On Thursday, Hays cautioned that it foresees “challenging market conditions to persist into 2026” as it aims to boost net-fee productivity.

The fourth quarter’s activity levels were hampered by a slump in permanent hiring, attributed to “low levels of client and candidate confidence as a result of macroeconomic uncertainty.”

Hays predicts a nine per cent year-on-year decline in group like-for-like net fees for the fourth quarter.

In Germany, the company’s largest market, net fees dipped five per cent year-on-year due to “weaker conditions” in both temporary and permanent sectors.

Over the past 12 months, Hays’ shares have nosedived more than 30%.

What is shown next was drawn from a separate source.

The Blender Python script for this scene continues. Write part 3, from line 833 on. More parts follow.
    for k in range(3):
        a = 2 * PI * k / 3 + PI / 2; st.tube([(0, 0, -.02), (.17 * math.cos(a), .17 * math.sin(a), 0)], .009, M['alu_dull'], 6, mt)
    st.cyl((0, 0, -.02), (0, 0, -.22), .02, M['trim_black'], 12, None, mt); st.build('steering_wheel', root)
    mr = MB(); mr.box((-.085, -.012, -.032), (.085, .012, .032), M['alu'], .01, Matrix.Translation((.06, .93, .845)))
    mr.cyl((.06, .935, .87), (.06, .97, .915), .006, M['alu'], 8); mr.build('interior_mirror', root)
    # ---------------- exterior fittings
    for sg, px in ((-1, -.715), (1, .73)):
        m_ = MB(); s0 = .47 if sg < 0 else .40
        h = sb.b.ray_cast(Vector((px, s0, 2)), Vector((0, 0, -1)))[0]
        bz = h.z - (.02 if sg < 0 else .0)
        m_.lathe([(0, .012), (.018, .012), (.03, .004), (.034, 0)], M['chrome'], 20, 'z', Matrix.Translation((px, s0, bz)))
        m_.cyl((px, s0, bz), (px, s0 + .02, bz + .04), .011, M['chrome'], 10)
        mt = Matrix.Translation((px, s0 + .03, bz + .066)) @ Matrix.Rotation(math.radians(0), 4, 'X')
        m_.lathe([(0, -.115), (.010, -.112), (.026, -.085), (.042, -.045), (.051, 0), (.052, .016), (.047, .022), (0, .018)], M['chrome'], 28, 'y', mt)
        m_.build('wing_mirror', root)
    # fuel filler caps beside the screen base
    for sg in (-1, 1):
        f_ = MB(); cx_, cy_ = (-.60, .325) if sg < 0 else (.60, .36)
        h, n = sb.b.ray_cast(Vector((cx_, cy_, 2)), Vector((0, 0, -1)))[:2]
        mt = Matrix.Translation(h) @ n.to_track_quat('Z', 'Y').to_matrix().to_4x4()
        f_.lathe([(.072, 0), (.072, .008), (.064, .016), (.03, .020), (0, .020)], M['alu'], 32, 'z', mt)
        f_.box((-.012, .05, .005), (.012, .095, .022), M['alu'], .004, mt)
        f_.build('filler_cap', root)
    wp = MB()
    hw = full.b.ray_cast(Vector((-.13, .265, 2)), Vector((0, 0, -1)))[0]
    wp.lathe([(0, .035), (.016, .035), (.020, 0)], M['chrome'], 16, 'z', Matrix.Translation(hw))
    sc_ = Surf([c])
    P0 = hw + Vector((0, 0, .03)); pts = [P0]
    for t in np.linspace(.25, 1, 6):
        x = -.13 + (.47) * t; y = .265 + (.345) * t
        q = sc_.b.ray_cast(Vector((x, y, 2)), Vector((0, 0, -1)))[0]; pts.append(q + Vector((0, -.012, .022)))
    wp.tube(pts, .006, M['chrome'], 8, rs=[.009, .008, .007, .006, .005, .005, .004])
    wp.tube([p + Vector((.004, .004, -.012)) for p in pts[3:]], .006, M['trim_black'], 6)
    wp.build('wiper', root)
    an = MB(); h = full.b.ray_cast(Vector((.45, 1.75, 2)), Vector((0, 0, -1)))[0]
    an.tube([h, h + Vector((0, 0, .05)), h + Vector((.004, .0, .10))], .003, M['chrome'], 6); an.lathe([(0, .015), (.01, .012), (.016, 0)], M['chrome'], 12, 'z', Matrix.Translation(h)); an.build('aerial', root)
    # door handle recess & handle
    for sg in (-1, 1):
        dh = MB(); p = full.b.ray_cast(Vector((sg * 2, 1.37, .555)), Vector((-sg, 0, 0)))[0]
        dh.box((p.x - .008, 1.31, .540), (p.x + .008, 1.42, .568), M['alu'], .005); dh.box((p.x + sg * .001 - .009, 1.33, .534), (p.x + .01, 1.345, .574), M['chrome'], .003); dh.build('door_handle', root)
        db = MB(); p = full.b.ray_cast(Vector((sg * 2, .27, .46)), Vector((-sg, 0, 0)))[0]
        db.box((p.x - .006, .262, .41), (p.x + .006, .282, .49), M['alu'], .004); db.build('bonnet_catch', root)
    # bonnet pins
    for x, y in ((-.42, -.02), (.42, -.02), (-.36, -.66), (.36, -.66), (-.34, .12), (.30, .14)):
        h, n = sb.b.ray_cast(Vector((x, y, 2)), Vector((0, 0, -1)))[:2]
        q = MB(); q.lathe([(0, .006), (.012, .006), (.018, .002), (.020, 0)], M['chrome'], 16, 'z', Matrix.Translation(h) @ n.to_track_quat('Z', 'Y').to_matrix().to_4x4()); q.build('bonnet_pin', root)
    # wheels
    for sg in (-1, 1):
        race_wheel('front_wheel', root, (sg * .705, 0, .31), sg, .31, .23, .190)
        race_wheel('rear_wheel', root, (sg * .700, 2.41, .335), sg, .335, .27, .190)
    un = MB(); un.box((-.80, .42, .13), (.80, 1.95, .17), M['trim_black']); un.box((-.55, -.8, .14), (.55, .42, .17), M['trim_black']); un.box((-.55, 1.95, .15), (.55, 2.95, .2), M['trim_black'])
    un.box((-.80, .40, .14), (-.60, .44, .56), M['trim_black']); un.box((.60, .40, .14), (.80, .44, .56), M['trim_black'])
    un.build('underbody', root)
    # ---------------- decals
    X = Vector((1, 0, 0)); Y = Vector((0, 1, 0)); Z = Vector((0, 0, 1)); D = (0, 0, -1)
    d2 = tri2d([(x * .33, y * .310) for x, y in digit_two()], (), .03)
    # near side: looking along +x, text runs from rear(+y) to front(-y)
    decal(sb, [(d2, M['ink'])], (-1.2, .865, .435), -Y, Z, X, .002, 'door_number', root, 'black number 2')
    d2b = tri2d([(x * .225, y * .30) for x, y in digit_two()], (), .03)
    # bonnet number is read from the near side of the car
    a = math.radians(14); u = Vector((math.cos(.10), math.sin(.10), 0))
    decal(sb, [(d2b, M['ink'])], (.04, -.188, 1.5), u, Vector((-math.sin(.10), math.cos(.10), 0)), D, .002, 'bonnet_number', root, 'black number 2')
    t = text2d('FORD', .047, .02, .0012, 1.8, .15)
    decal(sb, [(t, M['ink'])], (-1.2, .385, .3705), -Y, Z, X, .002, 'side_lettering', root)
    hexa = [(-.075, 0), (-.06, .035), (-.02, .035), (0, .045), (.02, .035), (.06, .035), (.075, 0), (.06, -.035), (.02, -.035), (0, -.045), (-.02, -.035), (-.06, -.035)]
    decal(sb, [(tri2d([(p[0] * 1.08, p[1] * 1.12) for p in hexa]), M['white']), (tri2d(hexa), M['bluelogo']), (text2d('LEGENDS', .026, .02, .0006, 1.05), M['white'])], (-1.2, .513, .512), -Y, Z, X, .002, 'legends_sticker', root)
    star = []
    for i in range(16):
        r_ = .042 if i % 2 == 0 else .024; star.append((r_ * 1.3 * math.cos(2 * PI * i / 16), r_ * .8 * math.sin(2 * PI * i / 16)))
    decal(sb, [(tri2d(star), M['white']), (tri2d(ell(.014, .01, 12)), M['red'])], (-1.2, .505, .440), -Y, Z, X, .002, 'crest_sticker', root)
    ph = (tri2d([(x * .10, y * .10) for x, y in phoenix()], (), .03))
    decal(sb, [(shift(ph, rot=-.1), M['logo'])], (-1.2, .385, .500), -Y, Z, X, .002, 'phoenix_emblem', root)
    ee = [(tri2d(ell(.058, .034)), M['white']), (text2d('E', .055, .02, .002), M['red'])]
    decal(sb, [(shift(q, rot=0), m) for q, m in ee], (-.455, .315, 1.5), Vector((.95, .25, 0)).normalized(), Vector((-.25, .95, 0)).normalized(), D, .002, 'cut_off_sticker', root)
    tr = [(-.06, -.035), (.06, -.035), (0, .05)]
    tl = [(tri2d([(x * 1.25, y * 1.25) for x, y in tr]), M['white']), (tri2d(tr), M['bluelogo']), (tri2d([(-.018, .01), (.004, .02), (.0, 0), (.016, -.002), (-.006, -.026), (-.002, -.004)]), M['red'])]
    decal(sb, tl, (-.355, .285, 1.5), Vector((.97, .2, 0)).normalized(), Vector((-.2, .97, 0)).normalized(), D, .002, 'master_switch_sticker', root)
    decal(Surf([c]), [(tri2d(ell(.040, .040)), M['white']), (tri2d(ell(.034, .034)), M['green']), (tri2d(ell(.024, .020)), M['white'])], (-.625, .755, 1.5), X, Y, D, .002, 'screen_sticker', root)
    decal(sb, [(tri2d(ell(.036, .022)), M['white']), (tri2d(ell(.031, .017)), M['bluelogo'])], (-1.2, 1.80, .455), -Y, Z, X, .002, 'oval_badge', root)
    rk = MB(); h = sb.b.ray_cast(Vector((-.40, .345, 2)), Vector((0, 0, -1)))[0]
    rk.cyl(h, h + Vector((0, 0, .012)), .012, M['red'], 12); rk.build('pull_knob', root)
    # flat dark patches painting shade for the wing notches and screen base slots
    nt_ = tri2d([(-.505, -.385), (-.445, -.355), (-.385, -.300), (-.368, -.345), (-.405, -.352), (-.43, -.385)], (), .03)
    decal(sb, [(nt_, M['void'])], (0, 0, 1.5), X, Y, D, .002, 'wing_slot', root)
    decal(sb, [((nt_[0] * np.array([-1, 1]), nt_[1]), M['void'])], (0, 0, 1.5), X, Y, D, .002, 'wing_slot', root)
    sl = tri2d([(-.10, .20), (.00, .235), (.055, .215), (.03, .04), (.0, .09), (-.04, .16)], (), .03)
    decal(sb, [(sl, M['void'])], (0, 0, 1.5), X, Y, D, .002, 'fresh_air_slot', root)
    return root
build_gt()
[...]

The FTSE 250 company had already issued a warning in April about economic uncertainty and a challenging job market.

Recruitment market ‘rough,’ says Hays CFO

Acknowledging the turbulence faced by the recruitment industry, Hays’ chief financial officer, James Hilton, expressed the difficulties saying, “It has been a pretty rough recruitment market for the last two years,”.

Emphasising the extent of the issue, he added, “These are challenging markets and we see that across Europe.”

On Thursday, Hays reaffirmed its dedication to implementing a “focused strategy” designed to navigate the tough environment.

Highlighting the path towards recovery, Hays indicated, “Our initiatives to improve net fee productivity in real terms and back-office efficiency will be important drivers of medium-term profit recovery when the market recovers.”